A huge pot boils with the magic ingredients of masala chai, creamy, delicately spicy, and steaming hot. The shop on the corner where I walk is surrounded by men, seemingly all day long, and into the night. As a woman, especially a white woman, I am not brave enough to stop for a cup, as enticing as it is.
They are drinking out of what look like clay cups, and when they are done they drop the cups on the ground so that they smash. They are “mud” cups, made for one time use. After they are dropped and crushed, they flow back into the earth, nothing left behind. At first I thought how wasteful, but then I wondered about the alternative: paper, which couldn’t handle the heat of the tea, or plastic, which would not flow back into the earth so easily. Of course they could have cups that are washed, but without running water that would be terribly inconvenient.
The draw to that tea was so strong that I asked my wonderful Indian colleagues if it would be possible for me, a white woman, to have a cup of tea at the shop: there are no seats, everyone stands and chats. Of course they oblige.
How to describe the experience? The taste of the chai was pure velvet, but the pleasure was magnified by the sights, the sounds, the smells, and yes, the mud cup. Together we wondered at the magic that mud cups might bring to the taste of chai. The cups are small, and having pined for this local chai for days, I was not satisfied with only one cup.

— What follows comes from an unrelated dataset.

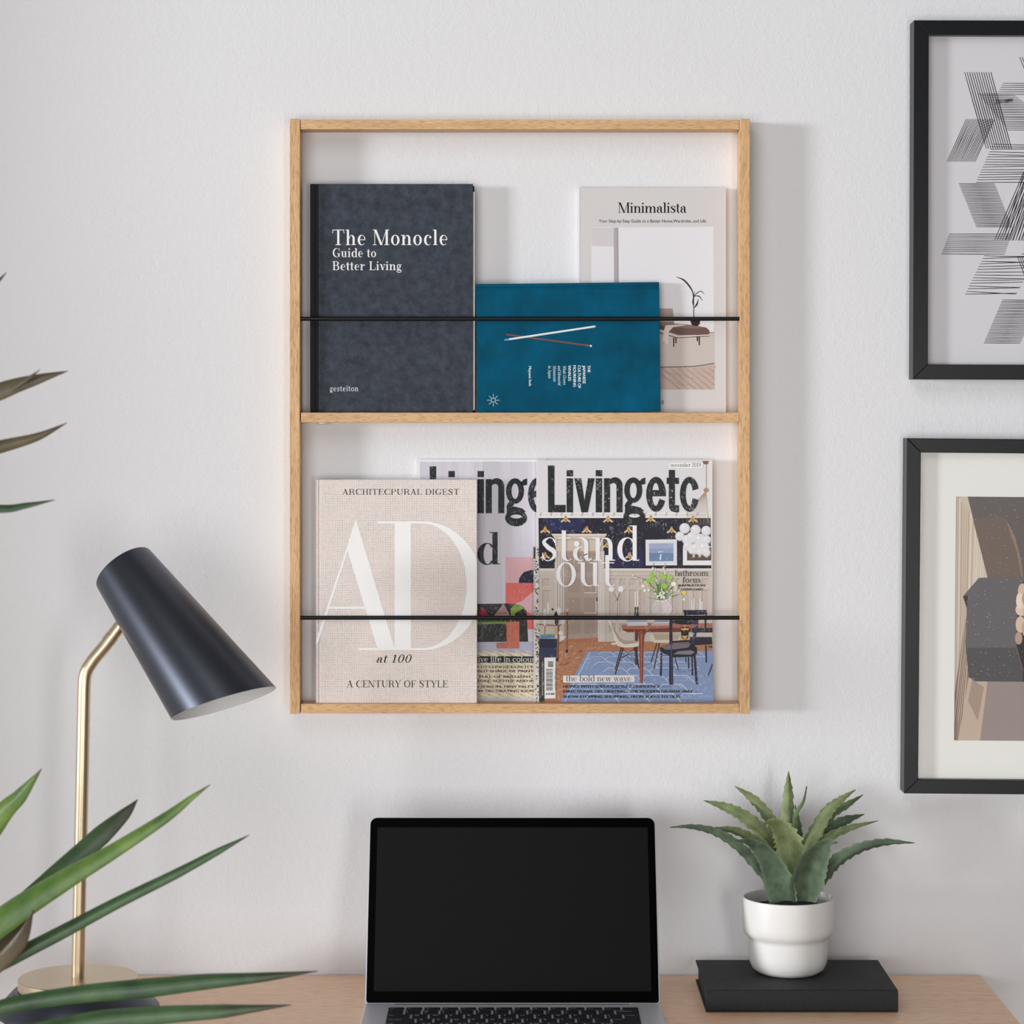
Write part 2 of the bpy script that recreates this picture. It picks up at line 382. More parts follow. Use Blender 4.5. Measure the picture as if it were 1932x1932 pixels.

My colleagues obliged again, and bought me a second cup – 7 rupees, about 2 cents, and just as good as the first.
As a good Canadian, taught not to litter or waste, it was difficult for me to throw the cup on the ground, but I was compelled. Something drew me in – I dropped my mud cup onto the ground, and heartily crushed it with my foot. Back in Canada now, how I long for a good cup of chai in a mud cup.